For those who came in late, Steve Rogers visits a Captain America Museum of Backstory. And it’s nifty how they wangle Cap back into his old recognizable duds from this Museum (which also involves Stan Lee as a security guard).
Nick Fury’s car chase goes beyond Onstar and Siri: bulletproof windows that can repel pointblank bazooka blows, it talks to him, can drive itself, can fly, has machine guns, GPS directions to “get me the hell off the grid!”, and I think I saw a unicorn. “The path of the righteous man…” is inscribed on Fury’s gravestone (PULP wink)…

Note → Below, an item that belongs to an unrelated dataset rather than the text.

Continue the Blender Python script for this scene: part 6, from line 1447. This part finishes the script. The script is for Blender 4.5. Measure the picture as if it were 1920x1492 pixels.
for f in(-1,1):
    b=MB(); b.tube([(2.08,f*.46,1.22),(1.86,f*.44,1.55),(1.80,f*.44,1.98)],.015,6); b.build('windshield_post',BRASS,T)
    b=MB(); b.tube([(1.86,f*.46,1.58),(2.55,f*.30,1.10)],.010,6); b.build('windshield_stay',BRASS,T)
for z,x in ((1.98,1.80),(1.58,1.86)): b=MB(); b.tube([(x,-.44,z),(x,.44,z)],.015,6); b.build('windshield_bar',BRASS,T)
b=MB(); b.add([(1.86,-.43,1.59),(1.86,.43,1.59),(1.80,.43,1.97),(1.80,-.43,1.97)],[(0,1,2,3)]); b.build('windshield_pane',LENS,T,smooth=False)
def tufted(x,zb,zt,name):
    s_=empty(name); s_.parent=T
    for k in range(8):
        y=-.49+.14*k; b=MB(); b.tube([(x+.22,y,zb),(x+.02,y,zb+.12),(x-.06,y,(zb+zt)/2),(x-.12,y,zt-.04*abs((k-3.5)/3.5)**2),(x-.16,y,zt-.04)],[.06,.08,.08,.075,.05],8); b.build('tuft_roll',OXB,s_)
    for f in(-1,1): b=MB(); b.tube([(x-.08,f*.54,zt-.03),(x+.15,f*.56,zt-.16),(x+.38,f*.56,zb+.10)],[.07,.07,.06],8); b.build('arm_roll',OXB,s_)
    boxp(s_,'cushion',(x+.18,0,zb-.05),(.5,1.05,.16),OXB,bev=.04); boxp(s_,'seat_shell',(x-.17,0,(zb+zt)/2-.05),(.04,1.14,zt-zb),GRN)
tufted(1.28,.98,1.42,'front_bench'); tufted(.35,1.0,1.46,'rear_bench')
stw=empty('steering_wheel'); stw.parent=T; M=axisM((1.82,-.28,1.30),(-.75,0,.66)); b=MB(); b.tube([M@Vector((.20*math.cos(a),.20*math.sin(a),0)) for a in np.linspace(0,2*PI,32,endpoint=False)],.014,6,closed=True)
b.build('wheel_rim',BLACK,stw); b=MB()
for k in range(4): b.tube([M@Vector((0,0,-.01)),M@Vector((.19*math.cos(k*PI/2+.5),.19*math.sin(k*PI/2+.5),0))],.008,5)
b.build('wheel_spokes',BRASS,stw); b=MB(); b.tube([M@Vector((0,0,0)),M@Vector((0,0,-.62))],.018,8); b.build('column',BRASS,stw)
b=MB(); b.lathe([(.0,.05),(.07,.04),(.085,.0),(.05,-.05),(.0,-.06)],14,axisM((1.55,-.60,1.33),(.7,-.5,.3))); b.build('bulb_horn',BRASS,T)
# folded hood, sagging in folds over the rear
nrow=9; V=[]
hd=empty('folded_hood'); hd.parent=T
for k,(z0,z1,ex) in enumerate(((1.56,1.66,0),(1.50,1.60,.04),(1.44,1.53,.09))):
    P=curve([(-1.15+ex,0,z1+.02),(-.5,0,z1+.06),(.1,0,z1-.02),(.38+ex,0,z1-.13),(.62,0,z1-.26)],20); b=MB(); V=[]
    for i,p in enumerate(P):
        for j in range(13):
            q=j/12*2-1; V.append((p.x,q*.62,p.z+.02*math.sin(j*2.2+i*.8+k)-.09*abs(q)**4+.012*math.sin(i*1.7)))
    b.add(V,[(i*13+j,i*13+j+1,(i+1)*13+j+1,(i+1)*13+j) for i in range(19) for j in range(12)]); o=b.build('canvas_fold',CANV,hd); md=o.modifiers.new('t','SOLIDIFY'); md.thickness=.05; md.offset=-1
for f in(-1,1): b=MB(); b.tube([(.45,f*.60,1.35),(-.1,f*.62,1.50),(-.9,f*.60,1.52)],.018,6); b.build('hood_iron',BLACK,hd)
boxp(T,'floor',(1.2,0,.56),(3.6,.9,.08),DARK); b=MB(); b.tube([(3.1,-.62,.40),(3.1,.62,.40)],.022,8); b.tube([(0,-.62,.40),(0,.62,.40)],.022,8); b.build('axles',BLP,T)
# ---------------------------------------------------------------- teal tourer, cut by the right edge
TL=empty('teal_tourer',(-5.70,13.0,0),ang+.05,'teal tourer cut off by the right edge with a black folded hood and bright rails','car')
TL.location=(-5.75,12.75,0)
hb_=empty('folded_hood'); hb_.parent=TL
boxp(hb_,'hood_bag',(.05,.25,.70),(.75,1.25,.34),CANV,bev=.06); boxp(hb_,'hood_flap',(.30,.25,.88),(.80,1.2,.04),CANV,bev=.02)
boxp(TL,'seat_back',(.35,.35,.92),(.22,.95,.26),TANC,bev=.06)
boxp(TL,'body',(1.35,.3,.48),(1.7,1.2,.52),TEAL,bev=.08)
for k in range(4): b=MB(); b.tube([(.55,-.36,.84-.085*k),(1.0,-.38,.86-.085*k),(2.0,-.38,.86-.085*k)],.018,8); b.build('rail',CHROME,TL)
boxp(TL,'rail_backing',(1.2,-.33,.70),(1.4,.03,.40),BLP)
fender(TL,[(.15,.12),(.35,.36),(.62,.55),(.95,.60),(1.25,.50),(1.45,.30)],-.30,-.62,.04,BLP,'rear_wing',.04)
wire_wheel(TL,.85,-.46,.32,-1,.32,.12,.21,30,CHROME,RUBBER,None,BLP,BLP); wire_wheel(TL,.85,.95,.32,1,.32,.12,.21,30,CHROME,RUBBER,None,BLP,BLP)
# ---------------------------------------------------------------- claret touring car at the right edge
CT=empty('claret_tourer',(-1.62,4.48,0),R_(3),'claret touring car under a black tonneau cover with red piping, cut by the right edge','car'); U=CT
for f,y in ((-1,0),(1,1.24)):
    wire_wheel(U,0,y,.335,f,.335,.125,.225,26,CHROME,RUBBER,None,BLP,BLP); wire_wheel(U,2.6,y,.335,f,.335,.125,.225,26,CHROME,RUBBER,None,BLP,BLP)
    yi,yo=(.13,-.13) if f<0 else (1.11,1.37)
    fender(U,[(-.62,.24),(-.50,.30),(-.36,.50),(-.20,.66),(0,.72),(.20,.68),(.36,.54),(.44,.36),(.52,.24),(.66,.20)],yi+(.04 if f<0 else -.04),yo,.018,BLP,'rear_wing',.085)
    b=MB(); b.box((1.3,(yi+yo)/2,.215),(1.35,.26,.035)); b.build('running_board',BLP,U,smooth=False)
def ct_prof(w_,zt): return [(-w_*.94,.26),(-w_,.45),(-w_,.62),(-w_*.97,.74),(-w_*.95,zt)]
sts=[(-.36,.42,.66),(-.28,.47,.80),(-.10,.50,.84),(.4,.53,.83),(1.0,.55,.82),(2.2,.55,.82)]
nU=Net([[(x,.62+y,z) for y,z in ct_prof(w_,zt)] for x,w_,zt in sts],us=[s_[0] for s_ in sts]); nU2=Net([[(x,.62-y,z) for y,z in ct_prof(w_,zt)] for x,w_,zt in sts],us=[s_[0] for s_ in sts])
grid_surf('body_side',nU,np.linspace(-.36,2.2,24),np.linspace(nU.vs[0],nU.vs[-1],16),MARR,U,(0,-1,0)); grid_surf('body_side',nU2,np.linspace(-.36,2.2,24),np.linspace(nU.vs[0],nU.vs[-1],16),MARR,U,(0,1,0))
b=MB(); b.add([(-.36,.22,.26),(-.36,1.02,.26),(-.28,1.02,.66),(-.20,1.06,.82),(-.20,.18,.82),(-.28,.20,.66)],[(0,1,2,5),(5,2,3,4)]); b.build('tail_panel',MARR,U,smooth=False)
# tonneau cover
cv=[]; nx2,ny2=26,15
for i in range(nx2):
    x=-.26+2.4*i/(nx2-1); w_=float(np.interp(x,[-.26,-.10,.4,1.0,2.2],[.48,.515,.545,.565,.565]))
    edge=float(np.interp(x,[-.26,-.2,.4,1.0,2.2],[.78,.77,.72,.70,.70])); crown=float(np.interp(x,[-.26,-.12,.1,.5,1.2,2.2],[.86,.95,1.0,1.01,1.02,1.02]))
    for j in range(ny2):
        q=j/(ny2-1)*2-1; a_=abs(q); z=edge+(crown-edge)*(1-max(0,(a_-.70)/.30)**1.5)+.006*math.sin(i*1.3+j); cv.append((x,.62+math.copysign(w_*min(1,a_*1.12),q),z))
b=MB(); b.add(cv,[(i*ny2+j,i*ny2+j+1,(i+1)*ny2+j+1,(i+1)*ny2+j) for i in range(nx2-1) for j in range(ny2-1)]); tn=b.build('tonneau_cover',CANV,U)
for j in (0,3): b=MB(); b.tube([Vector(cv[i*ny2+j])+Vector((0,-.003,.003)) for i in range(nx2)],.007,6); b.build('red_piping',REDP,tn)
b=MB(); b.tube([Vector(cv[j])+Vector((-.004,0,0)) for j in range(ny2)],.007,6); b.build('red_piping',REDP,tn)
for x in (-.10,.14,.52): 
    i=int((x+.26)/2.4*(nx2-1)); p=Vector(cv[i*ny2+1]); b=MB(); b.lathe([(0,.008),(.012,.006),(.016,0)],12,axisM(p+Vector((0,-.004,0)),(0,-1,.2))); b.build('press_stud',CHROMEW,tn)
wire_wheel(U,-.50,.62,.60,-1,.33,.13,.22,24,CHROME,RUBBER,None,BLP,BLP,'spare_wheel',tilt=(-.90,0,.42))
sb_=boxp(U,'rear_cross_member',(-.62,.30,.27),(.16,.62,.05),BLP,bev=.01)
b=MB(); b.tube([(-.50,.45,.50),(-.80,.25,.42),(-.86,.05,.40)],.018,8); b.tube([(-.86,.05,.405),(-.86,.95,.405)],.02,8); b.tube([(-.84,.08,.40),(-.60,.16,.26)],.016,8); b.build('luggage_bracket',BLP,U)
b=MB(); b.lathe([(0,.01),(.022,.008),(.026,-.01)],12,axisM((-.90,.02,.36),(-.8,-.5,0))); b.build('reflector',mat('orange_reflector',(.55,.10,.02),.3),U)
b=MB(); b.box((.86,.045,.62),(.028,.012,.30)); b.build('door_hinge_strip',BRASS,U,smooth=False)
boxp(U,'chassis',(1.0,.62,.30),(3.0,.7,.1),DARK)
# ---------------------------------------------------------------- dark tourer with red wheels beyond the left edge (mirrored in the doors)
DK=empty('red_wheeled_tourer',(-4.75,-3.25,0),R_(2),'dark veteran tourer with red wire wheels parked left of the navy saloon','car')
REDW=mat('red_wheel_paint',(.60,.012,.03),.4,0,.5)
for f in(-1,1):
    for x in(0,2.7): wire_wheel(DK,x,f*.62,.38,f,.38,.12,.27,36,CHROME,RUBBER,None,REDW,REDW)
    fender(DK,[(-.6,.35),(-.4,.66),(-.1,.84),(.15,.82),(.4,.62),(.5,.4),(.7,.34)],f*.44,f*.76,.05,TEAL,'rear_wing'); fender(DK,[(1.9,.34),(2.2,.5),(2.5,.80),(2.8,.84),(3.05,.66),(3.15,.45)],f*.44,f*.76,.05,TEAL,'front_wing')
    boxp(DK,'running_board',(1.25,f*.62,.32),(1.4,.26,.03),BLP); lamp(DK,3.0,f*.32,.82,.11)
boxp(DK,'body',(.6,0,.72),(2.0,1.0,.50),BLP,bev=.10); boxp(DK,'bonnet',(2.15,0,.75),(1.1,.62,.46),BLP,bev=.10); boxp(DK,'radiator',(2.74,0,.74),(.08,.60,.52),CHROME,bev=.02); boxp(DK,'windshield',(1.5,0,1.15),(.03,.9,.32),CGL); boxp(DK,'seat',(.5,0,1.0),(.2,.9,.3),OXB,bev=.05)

Always liked Anthony Mackie in his myriad supporting roles (HURT LOCKER, ABRAHAM LINCOLN: VAMPIRE HUNTER, PAIN AND GAIN); he’s fellow military man Sam Wilson, who will surprise us as Cap’s longtime comics ally, The Falcon, soaring spectacularly into battle; gunmetal wingspan part CGI part thriller.
The directors of all the BATMAN and TAKEN movies can take some cues from Anthony and Joe Russo, their cinematographer Trent Opaloch and editors Jeffrey Ford and Matthew Schmidt. The fight choreography, filmic technique and VISUAL CLARITY are excellent – we can clearly see every little gesture even though all the combatants are moving in real time at great speed; we can actually see Winty flipping a knife and catching it midair during battle; each bodyslam, each creative shield swipe, and of course, each Sweet American Right Hook.
To ease out the blazing testosterone – Scarlett Johansson, with a horrid hairstyle. Her voice is still bedroom come-hither, and she’s extremely curvy-sexy as she runs and fights in the streets, but that stupid flat hairstyle is just highlighting her big nose, which I’ve never noticed before because I was distracted by her hair to focus on her tits.

”Don’t stare at me that way. You KNOW we’ll always have Paris…”
In the final telling, you know who wins? The bad guys. The three heli-carriers are brought down in searing scenes of grandiose destruction… but imagine the INSURANCE on those megaliths? You don’t buy a Lamborghini if you can just afford the Lamborghini – you have enough capital for the maintenance and insurance. If the Lambo goes down, the insurance company’s gotta give you another. I’m sure the heli-carriers are covered against malicious sabotage – which is what Cap does to them – so even though it might be rough sailing for those asshole insurance companies to cover a trillion dollars times three, they’ve got to come up with the funding to replace them. Right? Let’s face it, SHIELD and Hydra are tied into world governments, insurance agencies, weapons contractors, etc. If Cap thinks he’s destroyed the means by which they can terrorize the world, he’s forgotten that with the insurance money, they’re just going to start work on another Death Star. Who’s going to stop them? They are The Law, they are Above The Law, Outside The Law, they are Too Big To Fail and Too Big To Nail.
Captain America is the new SUPERMAN. And by that I mean, his chest is broader than, his eyes are bluer than, and his acting is more wooden than – Christopher Reeve. And – like Superman (in the movies at least) he is relegated to solving problems at their tail end.
Modern superhero tales usually involve the hero being stripped of his abilities and made to doubt himself. There is an interlude where Cap opens up to Sam Falcon, but it is more about doubting the motivations of his leaders than doubting himself: “I thought I could throw back in and follow orders – it’s just not the same.” When Sam asks, “What makes you happy?” Cap replies, “I dunno.” Which is not so much self-doubt as a cry for help. For acting lessons. Well, maybe by the next installment, Cap’s new world will teach him to grow up just a little bit more.
Maybe he’ll find another facial expression.